• **Exercise instructions**
Return the lines exactly as they stand, from the first of the material through the line containing "sc.camera = cam_o".

• **Information shown**
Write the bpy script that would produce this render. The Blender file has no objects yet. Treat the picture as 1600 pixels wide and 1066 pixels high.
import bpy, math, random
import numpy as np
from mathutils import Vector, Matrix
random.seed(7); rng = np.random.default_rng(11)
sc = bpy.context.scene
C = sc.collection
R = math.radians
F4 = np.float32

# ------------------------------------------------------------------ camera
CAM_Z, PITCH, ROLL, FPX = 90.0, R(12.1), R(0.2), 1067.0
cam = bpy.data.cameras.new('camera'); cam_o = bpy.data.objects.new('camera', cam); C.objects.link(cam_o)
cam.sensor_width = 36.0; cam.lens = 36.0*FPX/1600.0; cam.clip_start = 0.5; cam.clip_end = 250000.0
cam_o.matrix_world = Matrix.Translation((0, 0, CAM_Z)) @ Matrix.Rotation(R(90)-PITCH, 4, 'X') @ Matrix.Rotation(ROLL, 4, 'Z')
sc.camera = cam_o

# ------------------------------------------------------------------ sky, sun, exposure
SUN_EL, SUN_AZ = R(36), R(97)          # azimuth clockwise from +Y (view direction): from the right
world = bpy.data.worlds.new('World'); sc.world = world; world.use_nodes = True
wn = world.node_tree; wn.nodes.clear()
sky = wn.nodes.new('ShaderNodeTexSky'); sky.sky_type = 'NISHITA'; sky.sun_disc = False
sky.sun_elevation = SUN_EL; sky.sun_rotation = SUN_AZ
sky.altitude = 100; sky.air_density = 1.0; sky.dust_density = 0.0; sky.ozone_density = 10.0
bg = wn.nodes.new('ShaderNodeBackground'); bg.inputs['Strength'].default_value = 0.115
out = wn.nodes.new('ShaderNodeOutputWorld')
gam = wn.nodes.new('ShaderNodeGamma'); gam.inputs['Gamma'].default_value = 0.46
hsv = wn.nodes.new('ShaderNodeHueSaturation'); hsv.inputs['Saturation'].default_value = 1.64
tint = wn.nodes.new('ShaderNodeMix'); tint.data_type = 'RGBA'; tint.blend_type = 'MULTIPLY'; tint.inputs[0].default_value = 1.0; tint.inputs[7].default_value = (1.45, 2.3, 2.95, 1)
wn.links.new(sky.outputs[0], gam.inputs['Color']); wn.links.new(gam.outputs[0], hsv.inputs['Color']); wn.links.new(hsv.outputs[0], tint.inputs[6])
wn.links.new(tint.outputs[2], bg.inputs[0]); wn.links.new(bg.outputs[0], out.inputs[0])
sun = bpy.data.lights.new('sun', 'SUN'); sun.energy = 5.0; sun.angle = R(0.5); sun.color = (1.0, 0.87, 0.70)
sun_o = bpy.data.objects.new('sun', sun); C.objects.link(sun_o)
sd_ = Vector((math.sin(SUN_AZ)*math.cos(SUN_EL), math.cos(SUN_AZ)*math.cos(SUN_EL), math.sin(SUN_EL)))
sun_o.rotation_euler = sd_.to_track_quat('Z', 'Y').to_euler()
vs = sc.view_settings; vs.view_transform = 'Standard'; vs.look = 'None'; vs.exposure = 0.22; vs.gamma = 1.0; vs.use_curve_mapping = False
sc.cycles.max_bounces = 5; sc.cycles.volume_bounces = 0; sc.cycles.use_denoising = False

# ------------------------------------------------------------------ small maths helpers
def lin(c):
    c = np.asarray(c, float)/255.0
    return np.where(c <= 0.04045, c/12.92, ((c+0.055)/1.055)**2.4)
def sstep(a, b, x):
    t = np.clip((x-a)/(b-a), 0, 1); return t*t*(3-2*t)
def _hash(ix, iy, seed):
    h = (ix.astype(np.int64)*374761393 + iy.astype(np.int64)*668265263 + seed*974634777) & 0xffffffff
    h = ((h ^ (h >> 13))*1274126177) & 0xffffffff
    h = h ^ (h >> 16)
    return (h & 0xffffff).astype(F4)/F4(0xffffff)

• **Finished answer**
Write the bpy script that would produce this render. The Blender file has no objects yet. Treat the picture as 1600 pixels wide and 1066 pixels high.
import bpy, math, random
import numpy as np
from mathutils import Vector, Matrix
random.seed(7); rng = np.random.default_rng(11)
sc = bpy.context.scene
C = sc.collection
R = math.radians
F4 = np.float32

# ------------------------------------------------------------------ camera
CAM_Z, PITCH, ROLL, FPX = 90.0, R(12.1), R(0.2), 1067.0
cam = bpy.data.cameras.new('camera'); cam_o = bpy.data.objects.new('camera', cam); C.objects.link(cam_o)
cam.sensor_width = 36.0; cam.lens = 36.0*FPX/1600.0; cam.clip_start = 0.5; cam.clip_end = 250000.0
cam_o.matrix_world = Matrix.Translation((0, 0, CAM_Z)) @ Matrix.Rotation(R(90)-PITCH, 4, 'X') @ Matrix.Rotation(ROLL, 4, 'Z')
sc.camera = cam_o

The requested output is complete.